On passait sa vie simplement, paisiblement, et on se contentait de la nourriture et des vêtements qu’on pouvait se procurer.

On s’apercevait d’un district à l’autre ; « on entendait dans l’un les chiens et les coqs de l’autre, » et pourtant les gens vieillissaient et mouraient sans jamais échanger de visites.

On ne jasait pas à propos de gens malins, on n’avait point d’éloges pour des gens honnêtes.

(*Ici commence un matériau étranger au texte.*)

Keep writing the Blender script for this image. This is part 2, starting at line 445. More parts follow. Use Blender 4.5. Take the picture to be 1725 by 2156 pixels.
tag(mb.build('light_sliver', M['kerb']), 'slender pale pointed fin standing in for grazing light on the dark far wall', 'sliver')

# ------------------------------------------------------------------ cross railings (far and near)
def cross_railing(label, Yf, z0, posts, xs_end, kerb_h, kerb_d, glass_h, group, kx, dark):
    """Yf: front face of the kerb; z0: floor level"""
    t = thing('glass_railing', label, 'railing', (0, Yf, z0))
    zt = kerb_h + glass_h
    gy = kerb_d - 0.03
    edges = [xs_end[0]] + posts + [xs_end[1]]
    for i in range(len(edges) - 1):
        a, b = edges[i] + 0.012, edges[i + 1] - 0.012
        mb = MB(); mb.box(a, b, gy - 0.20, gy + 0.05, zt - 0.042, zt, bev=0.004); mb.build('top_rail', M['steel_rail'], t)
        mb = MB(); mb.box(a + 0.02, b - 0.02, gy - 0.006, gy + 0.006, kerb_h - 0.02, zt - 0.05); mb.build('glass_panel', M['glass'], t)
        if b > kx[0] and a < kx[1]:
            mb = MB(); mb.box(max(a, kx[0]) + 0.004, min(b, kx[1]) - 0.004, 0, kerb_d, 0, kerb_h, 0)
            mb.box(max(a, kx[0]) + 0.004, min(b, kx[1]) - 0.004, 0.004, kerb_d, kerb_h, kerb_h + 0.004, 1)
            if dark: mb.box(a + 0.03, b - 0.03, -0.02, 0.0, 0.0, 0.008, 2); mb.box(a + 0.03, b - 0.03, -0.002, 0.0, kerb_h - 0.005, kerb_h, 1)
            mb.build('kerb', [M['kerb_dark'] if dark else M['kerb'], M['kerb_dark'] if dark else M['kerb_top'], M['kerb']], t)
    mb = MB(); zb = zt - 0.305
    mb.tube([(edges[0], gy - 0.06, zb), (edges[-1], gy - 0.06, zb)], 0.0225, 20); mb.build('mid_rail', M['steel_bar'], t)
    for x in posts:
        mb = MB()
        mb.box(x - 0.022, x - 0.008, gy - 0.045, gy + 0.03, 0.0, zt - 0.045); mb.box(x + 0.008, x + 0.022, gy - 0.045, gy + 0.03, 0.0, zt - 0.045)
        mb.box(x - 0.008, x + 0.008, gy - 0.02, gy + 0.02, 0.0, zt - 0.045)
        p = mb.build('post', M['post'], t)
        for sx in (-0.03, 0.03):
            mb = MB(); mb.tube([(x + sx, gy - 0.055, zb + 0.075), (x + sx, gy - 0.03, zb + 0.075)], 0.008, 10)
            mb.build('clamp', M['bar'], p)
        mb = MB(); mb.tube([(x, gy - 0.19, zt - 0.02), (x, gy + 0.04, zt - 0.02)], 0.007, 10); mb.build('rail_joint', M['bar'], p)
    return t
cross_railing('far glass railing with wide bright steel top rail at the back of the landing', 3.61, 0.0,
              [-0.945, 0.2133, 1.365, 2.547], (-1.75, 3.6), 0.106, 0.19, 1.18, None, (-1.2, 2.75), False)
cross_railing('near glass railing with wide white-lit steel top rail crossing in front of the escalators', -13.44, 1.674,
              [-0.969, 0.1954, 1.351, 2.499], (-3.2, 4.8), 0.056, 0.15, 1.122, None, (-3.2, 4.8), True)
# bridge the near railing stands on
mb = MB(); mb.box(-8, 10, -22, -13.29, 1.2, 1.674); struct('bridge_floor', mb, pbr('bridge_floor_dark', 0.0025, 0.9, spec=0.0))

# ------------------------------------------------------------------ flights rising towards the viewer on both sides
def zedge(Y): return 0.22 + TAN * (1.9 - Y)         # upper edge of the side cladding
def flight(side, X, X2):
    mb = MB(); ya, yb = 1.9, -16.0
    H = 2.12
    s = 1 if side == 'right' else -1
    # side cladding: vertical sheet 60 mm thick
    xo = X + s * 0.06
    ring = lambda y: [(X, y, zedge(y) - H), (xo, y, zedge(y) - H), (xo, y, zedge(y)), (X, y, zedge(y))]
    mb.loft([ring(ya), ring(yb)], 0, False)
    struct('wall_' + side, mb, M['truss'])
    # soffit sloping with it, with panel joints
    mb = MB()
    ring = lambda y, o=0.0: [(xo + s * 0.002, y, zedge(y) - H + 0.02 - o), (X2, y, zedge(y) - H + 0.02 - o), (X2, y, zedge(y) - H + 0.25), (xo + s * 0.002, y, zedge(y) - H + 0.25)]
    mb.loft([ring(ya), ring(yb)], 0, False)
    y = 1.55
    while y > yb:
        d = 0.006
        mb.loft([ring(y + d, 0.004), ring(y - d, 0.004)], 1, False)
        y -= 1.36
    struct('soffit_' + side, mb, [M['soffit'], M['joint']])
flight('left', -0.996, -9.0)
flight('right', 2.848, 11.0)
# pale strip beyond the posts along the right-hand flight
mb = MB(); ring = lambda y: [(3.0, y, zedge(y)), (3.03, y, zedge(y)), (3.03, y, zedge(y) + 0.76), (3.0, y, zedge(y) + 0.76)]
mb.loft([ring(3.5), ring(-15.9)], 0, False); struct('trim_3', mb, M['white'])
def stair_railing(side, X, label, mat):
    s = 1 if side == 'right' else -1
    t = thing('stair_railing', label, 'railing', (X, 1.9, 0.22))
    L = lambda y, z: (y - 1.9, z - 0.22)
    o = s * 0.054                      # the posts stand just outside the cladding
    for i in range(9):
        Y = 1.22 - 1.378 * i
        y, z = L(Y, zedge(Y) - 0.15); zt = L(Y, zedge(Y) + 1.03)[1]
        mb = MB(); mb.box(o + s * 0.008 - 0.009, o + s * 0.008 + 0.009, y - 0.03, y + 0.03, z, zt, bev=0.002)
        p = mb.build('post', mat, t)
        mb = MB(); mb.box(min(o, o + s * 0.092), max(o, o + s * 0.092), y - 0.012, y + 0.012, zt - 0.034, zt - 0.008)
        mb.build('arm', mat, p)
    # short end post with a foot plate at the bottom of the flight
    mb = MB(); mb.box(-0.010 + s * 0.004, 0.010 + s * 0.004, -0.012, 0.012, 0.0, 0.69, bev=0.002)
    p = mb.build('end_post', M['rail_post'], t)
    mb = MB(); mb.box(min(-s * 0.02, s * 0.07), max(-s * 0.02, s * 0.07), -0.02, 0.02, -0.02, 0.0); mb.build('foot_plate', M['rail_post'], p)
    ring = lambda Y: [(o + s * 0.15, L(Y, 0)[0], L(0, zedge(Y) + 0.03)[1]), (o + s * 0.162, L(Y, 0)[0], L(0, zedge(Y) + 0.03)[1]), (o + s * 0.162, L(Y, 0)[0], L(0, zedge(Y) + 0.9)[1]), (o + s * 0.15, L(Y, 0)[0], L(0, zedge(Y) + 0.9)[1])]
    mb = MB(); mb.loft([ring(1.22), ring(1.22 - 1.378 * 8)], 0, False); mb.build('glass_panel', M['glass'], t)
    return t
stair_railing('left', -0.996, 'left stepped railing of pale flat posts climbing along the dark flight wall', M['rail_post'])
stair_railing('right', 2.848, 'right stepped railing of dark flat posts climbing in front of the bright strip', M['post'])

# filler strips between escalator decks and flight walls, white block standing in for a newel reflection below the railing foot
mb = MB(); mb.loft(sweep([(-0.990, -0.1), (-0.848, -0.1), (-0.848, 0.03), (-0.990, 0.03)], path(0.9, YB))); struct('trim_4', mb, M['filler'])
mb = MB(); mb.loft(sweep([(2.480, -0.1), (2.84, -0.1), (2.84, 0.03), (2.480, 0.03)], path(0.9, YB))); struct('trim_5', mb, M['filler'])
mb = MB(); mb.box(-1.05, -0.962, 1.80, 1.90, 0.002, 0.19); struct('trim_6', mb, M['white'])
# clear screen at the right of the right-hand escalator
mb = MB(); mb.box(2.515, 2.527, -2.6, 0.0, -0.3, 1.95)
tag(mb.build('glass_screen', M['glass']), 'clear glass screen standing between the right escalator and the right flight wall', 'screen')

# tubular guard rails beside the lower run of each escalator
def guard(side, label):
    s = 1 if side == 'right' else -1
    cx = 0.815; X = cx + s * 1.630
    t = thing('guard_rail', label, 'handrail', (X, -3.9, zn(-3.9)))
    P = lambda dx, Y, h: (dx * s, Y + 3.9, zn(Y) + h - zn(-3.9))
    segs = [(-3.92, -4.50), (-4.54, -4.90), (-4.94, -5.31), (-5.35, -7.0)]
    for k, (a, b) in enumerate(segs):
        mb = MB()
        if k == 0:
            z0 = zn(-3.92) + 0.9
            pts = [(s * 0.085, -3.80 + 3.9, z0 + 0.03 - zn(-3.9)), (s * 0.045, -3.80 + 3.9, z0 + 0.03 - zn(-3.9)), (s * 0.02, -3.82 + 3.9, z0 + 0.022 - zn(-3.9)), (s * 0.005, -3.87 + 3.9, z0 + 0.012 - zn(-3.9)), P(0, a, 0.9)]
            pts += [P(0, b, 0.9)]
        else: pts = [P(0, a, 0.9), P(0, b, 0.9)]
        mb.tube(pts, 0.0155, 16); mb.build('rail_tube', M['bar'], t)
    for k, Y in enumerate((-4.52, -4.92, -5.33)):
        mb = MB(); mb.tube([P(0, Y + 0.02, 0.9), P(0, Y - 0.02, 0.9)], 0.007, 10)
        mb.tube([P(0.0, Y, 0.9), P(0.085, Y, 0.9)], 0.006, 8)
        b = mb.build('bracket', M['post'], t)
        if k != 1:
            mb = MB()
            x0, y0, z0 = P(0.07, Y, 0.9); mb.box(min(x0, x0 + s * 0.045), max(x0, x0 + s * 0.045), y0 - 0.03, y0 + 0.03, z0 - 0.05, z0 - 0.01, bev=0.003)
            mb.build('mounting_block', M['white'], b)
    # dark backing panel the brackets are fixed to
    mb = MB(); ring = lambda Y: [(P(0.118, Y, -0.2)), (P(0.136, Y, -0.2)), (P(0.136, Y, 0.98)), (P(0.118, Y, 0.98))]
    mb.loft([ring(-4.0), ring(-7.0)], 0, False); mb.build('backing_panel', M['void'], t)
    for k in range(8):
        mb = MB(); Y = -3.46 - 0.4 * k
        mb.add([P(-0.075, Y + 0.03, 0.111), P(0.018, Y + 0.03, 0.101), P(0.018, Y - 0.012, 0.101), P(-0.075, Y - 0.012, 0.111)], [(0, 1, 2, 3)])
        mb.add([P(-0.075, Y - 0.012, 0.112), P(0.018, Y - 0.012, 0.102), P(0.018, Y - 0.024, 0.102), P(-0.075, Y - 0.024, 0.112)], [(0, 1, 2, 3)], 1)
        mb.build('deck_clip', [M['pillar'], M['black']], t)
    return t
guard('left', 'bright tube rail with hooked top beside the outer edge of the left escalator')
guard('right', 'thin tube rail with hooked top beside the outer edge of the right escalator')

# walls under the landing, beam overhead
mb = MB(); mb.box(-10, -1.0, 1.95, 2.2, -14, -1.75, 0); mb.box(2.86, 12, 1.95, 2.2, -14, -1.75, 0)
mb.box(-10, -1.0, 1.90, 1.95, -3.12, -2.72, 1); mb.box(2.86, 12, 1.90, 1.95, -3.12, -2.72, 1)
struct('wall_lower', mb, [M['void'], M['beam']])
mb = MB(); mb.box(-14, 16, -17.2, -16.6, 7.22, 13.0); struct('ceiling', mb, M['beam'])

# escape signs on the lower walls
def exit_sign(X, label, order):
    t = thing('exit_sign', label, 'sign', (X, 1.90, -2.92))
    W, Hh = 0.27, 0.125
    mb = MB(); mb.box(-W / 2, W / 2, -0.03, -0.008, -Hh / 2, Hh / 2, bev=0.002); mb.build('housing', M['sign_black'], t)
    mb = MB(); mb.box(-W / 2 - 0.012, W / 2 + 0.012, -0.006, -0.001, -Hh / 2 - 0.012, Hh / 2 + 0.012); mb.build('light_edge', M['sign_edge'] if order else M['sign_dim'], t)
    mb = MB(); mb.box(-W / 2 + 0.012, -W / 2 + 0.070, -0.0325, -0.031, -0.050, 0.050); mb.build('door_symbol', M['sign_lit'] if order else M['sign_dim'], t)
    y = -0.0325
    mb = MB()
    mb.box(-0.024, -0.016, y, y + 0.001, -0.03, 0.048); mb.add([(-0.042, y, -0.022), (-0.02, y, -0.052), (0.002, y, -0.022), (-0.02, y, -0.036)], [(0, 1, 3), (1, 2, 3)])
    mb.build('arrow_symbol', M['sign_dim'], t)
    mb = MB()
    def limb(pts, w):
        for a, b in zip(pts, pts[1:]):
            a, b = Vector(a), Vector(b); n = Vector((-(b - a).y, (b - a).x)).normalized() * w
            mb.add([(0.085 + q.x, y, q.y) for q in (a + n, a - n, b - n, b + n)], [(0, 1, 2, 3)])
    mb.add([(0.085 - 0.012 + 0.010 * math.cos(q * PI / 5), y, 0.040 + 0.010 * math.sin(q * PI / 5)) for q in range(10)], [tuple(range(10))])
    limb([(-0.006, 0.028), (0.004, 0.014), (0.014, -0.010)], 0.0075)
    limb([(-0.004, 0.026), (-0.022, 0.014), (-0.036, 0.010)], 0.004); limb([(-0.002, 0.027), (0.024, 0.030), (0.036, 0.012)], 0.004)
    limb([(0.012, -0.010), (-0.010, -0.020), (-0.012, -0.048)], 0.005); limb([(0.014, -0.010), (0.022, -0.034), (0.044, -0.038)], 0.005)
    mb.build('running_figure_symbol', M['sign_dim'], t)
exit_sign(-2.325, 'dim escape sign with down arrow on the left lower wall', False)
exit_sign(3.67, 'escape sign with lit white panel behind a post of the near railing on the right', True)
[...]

Le sentiment intolérable de l’obligation était inconnu ; les actes de l’espèce humaine ne laissaient aucune trace, et ses affaires ne devenaient point une rengaine que transmettent à la postérité d’imbéciles historiens.

Ce fut un jour fâcheux que celui où apparut le Philanthrope, apportant avec lui la malfaisante idée du Gouvernement :

« C’est une certaine chose, dit Chuang-Tzù, que de laisser l’espèce humaine tranquille ; il n’a jamais rien existé qui consiste à gouverner l’espèce humaine. »

Tous les genres de gouvernement sont mauvais.

Ils sont anti-scientifiques, parce qu’ils cherchent à modifier l’entourage naturel de l’homme.

Ils sont immoraux, parce qu’en intervenant chez l’individu, ils produisent la forme la plus agressive de l’égotisme.

Ils sont ignorants, parce qu’ils s’efforcent de répandre l’éducation.